As the report says, even in light of changes DECC is making to the informal agreement, “it will remain the case that companies will need to be confident they can successfully manage events affecting their own customers before loaning resources to others.”
However, the report goes on to examine some of the “key trade-offs” DECC is exploring.
It says: “In the face of a widespread severe weather event, either most companies must build additional resilience into their resourcing such that they can cope with the first 36 to 48 hours or so of very exceptional events with their own resources, make independent support arrangements or potentially a central organisation may be given the role of allocation of scarce resources at a strategic level for the industry as a whole. The latter option is counter to the autonomy of the companies and the voluntary basis on which they have supported each other since before the industry was privatised in 1990.”
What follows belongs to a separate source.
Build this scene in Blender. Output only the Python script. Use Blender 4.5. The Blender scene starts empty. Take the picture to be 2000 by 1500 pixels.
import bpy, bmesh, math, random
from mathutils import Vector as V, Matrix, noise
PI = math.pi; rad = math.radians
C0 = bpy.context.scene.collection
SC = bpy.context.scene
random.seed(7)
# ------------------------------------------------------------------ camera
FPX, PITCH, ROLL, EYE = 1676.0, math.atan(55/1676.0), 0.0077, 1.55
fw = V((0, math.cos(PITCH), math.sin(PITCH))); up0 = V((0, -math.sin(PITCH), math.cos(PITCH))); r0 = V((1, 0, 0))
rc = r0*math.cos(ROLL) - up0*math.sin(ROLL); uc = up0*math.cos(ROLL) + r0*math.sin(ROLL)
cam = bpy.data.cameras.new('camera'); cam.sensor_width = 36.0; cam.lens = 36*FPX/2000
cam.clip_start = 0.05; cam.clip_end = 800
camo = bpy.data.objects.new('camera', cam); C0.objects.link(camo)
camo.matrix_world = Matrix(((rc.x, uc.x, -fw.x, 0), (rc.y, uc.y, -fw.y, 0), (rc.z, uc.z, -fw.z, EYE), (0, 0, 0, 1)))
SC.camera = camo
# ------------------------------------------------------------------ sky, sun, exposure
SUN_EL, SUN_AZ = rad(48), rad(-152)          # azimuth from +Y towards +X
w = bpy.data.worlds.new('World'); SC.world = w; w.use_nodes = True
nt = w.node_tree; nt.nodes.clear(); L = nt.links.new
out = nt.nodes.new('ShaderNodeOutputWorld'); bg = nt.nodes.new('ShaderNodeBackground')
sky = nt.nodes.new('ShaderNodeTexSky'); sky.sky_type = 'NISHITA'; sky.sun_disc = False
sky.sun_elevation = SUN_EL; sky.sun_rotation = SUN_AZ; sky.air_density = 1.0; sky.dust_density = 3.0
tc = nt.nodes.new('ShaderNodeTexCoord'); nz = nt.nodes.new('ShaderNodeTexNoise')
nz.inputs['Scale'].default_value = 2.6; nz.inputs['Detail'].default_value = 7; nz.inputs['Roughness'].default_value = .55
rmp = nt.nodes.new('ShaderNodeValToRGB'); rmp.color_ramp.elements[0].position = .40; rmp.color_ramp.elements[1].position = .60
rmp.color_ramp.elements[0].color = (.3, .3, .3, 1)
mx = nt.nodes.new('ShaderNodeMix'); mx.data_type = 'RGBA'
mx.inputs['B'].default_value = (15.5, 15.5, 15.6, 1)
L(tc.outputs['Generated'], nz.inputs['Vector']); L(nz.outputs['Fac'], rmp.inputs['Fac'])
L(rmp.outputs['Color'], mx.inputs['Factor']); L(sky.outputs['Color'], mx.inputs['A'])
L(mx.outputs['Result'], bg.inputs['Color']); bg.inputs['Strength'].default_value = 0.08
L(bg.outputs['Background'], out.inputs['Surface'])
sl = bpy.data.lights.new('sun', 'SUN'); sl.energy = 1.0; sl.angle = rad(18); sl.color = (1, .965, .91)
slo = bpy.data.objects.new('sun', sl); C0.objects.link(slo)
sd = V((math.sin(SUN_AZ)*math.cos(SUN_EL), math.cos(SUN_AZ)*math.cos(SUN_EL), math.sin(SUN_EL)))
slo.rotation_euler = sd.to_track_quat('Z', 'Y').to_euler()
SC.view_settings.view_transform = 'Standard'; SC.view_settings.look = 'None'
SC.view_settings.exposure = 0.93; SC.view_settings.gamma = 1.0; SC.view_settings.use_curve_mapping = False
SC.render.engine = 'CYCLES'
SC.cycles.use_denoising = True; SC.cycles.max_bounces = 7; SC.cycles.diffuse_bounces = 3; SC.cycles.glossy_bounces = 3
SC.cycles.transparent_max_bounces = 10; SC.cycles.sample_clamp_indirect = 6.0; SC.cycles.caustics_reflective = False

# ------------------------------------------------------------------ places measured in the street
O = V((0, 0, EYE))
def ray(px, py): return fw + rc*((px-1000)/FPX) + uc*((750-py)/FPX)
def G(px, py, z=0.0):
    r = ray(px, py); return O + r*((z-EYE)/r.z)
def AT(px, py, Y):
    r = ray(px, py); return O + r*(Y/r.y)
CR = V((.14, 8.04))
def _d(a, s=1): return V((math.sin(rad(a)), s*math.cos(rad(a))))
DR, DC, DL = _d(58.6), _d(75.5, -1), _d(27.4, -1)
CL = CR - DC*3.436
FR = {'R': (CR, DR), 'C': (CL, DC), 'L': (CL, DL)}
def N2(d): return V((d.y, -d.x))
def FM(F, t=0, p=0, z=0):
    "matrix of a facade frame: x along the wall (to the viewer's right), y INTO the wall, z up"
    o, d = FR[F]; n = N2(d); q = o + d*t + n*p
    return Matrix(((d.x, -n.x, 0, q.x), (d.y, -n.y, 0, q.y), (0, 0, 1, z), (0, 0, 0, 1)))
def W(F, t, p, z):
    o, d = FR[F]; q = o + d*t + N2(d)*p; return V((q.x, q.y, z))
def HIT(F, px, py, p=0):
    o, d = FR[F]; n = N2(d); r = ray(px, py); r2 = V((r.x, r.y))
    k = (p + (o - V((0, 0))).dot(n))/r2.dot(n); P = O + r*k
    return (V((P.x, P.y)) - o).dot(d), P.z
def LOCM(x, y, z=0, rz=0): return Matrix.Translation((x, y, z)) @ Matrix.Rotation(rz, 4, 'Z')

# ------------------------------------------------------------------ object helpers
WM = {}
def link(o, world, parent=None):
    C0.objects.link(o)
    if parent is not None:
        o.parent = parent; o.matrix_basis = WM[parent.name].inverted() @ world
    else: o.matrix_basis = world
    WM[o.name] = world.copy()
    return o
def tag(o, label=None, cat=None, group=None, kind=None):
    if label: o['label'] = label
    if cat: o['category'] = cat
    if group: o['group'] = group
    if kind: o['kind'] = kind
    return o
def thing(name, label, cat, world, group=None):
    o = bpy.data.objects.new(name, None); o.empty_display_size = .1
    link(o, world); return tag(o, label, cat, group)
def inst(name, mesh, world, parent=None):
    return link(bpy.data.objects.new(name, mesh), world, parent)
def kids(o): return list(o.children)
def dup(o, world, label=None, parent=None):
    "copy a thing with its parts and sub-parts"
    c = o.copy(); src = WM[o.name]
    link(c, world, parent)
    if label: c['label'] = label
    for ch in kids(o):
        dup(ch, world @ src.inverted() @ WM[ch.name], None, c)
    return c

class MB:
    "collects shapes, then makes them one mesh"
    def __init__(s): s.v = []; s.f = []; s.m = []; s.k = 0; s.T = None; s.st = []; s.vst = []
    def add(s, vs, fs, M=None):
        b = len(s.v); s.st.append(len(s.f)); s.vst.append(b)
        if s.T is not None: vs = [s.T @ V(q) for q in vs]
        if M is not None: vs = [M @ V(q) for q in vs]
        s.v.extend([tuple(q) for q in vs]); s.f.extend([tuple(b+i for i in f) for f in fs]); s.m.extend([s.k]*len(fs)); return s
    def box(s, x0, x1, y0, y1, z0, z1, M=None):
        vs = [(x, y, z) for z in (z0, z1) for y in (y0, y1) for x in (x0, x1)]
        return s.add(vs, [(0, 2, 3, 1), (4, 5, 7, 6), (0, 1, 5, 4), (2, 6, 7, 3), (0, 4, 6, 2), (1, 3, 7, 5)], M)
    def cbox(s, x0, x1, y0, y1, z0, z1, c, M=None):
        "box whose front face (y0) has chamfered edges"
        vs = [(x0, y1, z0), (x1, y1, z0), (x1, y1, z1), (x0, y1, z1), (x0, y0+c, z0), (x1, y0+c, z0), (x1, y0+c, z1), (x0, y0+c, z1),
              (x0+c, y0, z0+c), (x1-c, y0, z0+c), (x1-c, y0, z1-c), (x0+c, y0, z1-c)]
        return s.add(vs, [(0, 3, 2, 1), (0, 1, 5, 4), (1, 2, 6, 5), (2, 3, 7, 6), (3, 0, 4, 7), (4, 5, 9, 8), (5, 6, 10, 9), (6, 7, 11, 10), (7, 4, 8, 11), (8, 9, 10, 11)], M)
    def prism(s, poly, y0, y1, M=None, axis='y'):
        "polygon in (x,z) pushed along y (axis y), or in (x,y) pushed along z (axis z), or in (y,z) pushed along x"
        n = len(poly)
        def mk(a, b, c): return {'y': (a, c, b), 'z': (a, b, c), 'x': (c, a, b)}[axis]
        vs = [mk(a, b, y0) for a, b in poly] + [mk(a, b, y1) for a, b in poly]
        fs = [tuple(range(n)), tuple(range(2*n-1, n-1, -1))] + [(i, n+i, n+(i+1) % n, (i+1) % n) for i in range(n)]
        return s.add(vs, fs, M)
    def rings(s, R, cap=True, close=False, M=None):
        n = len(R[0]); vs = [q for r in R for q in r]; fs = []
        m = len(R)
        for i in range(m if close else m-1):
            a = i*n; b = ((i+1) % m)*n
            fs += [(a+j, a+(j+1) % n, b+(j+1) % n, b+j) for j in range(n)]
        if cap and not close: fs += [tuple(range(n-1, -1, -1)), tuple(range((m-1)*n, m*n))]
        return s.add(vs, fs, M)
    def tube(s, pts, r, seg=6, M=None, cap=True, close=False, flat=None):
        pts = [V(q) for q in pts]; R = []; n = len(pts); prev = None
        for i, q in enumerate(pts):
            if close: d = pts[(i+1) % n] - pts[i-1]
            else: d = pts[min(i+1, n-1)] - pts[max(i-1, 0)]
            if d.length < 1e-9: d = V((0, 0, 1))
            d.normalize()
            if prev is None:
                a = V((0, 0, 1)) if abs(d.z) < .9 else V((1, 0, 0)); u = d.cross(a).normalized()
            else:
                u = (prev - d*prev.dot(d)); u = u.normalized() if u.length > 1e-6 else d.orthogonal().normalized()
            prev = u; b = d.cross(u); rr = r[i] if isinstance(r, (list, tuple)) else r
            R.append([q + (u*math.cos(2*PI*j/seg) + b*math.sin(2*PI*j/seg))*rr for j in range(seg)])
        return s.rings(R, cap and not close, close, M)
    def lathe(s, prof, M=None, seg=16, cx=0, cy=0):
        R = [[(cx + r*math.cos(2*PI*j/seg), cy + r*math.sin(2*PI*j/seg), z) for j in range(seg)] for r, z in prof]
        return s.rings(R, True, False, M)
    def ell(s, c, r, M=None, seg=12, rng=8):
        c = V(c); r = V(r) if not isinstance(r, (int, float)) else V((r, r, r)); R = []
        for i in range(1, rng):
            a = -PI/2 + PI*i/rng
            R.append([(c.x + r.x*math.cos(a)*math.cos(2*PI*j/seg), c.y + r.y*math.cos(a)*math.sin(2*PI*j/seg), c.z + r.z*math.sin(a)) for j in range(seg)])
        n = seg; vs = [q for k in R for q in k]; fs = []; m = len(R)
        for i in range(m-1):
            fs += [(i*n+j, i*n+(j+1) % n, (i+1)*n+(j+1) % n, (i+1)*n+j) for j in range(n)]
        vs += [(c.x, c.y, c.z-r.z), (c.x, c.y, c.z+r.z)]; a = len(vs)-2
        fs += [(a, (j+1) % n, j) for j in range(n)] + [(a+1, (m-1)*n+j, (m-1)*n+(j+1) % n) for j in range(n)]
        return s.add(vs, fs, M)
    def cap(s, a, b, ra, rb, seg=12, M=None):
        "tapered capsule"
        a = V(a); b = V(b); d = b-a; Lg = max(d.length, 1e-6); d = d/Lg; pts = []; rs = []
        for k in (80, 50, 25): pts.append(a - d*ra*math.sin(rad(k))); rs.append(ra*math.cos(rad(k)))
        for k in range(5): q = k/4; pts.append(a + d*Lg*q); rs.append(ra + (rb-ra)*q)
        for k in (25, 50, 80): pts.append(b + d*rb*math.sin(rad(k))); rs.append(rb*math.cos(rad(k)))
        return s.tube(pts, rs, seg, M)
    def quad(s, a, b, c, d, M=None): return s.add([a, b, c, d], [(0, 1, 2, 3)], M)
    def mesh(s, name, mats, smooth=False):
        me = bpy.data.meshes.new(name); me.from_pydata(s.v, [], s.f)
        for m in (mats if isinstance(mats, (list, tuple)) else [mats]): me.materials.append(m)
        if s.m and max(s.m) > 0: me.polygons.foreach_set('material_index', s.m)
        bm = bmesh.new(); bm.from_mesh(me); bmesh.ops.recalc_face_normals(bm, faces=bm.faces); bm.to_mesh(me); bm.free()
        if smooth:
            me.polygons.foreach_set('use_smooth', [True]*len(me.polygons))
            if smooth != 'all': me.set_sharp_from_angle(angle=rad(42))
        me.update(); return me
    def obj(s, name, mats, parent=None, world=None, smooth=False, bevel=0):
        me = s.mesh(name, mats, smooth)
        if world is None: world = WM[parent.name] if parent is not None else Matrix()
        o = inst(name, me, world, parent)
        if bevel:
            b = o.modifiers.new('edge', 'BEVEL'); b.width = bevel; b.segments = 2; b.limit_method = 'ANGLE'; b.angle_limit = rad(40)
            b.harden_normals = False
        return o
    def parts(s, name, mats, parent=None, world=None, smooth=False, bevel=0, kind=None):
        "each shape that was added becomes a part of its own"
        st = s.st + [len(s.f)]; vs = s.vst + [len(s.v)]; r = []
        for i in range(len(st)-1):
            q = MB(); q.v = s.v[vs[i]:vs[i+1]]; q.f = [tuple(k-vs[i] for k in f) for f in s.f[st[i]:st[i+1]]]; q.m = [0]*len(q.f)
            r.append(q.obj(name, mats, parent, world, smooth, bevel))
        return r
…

This would be a major intervention, taking autonomy away from the networks at the very times of crisis when they most need to focus on their customers. It is likely to face opposition from the industry.
The report’s other findings were less controversial. As expected, it tackled UKPN and SSE on a number of failures, namely:
- Availability of overhead line staff to carry out repairs and call handling staff to talk to customers;
- Identification of multiple masked fault;
- Availability and deployment of back-up generators;
- Management of tree coverage.
It also acknowledged that the two networks were victim to a number of circumstances beyond their control, particularly the severity and duration of the weather, and its timing over the Christmas period.
With the publication of this report, and the £3.3 million donation to charity announced today in addition to £4.7 million of compensation already paid by the two southern networks, Ofgem and the industry hope to draw a line under the painful events of last Christmas.
But, as this document hints, they could have more far reaching consequences.